IMHO, Watson was not quite the bastard Bill Gates is. But, I have always believed that Bill Gates got his greatest inspiration from Watson except Gates with his 'slightly autistic' tendancies, was much more inherently amoral & still hasn't yet shown the signs that Watson definately did, that he can learn to become an honorable & respectable person. The US Justice dept forced Gates to step down as CEO of Microsoft in favour of Ballmer. Watson never had to suffer such a managerial indignity (unless his federal conviction (overturned) is considered worse). I would argue that the mitigating factor in Watson's favour over Gates actions, was that in the 1910s business was more of a wild west than in Gates days & that Watson never showed Gates nerd (autistic) tendancies.
My proof of how inferior Gates is to what Watson was, is how one of today's most respected US businessman, Lou Gerstner, could barely disguise his contempt for Gates in business as a dishonest showy bit of sh*t.
Anyway, my point here is that I have no 'hero worship' of Watson. Am quite happy I know his strengths & weaknesses (so much more I could add), but I consider Edwin Black's book about IBM & the holocaust to be exactly the same genre as the book that was going to be published about Linus, Linix & Minix.
I still feel that I could deck Edwin Black if I met him & discovered he had no better evidence & conviction than came across in his vindictive book. Black did extraordinary damage to a company and to people who did not deserve it or were were too dignified to respond such that would have given even more attention to his garbage mongering book.
I ask anyone to say how they would respond, as a respectable global corporation, to highly controversial but dubious sensationalism that went back to the earliest days of the company, at a time of war & had little to do with what the company had later become at the time the author decided to manufacture his book. Black's widespread press coverage was because of what IBM had become & not what it was or what Dehomag was at the time of the events he wrote of.
In 1930s IBM was hardly a household name (I had not heard of IBM until the 1960s ! - if I had heard of them before, it never registered as they were *not* a household name). In the 1930s & 40s, the word 'computer' *did not exist* in ordinary language anywhwere (that came in the 1960s).
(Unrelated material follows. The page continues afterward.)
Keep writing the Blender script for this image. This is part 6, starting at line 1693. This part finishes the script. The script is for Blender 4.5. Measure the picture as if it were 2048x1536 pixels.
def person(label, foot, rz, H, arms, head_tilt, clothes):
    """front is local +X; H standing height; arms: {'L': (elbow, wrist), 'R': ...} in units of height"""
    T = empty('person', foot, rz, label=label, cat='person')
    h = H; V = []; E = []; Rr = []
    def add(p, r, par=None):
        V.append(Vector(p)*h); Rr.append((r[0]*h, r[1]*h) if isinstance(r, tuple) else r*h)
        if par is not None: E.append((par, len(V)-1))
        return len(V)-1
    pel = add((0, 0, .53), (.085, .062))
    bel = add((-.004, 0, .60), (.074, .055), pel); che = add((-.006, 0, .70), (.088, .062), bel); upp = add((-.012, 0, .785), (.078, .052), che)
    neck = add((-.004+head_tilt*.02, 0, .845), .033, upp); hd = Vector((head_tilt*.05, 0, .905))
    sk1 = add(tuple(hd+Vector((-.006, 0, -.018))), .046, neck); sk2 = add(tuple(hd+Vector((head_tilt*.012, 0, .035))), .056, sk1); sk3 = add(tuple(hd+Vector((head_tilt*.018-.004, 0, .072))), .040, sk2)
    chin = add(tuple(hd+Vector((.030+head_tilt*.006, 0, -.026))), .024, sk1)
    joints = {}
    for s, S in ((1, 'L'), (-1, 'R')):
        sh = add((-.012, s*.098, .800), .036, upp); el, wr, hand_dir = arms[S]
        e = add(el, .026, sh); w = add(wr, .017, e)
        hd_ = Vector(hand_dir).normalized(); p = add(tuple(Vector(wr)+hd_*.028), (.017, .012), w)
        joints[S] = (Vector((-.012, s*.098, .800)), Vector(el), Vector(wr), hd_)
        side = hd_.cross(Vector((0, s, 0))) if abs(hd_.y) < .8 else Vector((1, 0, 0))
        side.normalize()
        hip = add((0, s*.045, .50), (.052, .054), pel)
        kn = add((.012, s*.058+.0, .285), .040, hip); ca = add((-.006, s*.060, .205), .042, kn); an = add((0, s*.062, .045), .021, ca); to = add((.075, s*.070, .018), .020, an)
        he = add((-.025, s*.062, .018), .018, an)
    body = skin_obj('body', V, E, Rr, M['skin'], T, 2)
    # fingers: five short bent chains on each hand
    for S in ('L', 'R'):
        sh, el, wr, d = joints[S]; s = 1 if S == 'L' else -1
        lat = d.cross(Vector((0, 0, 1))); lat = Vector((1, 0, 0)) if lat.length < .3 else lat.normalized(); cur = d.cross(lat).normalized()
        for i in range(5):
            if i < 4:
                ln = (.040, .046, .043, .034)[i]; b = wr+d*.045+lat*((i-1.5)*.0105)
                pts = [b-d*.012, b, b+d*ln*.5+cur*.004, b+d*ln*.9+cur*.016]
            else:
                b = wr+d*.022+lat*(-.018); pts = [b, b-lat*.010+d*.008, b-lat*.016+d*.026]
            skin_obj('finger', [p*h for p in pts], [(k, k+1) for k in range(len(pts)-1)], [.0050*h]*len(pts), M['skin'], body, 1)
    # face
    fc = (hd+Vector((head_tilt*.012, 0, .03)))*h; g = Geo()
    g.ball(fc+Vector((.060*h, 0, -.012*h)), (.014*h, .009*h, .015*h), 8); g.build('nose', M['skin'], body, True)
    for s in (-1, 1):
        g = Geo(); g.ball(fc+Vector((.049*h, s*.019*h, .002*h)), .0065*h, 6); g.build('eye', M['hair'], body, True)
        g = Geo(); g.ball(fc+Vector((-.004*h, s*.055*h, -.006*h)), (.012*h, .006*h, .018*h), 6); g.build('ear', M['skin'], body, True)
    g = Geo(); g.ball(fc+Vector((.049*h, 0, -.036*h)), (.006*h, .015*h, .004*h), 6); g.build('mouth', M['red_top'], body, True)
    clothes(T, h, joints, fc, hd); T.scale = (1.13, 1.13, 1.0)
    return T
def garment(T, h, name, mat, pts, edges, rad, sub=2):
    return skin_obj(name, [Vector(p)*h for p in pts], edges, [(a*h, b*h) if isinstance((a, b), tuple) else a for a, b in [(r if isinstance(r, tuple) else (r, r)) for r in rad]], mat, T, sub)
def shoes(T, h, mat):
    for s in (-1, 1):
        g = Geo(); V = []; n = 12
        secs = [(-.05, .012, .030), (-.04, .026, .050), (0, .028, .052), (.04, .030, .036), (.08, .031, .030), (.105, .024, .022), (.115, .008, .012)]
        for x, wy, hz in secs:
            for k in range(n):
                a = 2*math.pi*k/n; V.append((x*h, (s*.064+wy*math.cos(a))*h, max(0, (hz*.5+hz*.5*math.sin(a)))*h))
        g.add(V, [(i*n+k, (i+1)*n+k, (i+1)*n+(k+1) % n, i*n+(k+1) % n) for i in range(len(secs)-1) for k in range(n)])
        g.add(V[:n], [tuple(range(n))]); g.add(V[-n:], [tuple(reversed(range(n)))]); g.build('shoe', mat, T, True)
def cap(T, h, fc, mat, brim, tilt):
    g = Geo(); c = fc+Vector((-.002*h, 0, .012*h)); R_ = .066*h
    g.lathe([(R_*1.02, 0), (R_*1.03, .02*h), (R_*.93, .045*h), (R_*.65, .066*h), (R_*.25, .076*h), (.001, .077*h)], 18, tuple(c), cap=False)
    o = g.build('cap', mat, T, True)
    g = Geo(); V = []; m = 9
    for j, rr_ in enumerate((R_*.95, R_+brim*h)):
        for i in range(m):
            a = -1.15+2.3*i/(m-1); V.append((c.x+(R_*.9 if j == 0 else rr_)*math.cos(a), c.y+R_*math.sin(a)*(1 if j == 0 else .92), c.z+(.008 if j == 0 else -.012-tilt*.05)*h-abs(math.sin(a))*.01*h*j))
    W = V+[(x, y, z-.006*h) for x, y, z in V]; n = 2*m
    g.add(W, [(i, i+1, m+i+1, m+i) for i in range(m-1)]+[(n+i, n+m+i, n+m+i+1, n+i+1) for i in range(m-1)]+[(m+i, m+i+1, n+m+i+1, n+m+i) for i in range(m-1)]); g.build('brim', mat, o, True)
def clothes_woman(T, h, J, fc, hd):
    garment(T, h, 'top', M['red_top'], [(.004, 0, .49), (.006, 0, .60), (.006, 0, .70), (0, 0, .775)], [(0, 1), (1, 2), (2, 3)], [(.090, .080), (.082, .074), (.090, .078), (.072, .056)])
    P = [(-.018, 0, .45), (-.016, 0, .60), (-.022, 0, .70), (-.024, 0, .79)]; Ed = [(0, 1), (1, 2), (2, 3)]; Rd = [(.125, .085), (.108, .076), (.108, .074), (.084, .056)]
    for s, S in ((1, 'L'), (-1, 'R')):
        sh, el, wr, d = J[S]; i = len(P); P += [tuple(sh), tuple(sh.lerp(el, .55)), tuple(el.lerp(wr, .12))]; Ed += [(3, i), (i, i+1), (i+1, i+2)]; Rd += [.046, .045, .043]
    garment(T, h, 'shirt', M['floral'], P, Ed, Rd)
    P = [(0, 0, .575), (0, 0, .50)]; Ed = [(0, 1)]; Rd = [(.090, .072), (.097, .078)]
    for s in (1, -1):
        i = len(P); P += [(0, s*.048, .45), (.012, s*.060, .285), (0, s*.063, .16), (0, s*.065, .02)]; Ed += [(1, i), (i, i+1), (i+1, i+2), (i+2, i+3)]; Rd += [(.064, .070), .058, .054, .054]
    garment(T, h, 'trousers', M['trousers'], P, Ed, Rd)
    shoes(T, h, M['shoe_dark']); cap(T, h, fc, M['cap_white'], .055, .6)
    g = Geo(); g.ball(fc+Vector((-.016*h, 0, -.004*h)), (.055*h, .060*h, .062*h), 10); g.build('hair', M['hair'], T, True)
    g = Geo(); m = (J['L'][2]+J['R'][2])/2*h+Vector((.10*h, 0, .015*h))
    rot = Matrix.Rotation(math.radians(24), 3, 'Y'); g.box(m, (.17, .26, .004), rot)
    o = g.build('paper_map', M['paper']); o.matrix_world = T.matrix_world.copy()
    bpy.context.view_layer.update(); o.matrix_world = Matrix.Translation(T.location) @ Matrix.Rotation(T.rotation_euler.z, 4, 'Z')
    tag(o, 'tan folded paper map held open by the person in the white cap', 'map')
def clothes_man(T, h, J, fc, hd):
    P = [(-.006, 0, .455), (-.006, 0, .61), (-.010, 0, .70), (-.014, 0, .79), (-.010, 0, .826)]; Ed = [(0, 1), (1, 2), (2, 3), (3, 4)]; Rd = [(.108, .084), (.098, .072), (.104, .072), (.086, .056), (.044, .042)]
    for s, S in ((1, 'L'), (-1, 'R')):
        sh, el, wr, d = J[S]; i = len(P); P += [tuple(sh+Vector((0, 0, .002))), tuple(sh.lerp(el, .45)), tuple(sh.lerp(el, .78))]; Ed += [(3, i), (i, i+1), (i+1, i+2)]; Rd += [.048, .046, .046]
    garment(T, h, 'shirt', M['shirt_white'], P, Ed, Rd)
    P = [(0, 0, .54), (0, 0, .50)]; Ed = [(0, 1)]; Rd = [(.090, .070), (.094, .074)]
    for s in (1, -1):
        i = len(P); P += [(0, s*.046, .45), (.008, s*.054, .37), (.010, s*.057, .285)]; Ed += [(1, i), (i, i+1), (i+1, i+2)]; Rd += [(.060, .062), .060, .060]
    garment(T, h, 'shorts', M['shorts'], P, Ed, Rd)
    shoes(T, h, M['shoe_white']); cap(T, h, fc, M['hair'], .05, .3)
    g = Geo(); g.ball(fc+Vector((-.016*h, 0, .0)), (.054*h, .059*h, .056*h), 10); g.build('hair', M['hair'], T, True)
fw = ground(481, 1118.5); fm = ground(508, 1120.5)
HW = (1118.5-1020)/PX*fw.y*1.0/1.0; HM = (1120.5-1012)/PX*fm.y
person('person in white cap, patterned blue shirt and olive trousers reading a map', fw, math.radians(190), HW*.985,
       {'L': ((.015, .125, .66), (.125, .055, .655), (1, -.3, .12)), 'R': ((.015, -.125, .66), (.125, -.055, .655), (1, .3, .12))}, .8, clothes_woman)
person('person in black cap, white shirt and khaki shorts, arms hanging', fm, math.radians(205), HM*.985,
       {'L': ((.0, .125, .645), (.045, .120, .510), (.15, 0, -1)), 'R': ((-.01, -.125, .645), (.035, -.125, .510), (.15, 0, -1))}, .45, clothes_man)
Hardly anyone knew about punched cards & punched card machines (that came a little in the 50s & more in the 60s), IBM did became a powerhouse in the 1950s & 60s & it was in this era that IBM 1st ran foul of the US justice dept & the 1st consent decree was enforced (1956). It was the 1960s that made IBM's real fame - the advent of the electronic computer era.
One of Black's most identifiable lies is on the cover of his 'book'. Black would have everyone believe that IBM was 'world famous' in pre-history. He has been severely criticised for this aspect of his book. This proof of his dishonesty is on the front cover where he makes this barefacedly dishonest assertion that underpins so much of his sensationalism "The strategic alliance between Nazi Germany and America's most powerful corporation". IBM was absolutely nothing like America's most powerful corporation in the 1930s or 1940s - this is an unmitgated lie. Ford might almost have qualified for such a title then, Standard oil might have a few years earlier. IBM at its peak was at best 25% of AT&T. Dehomag *was* a respectable company in Germany at that time but even it was not anywhere earning such a title. Black is a sensationalist liar.
Anyway - you clearly know how I feel about this Edwin Black 'person'. Same level of respect I hold for Ken Brown (The linus stole Minix for Linux man). Why did a poor Korean end up as a jihadist scarifice when both Ken Brown & Edwin Black would both earn the jihadists so much support from all sides and truly done the world a favour.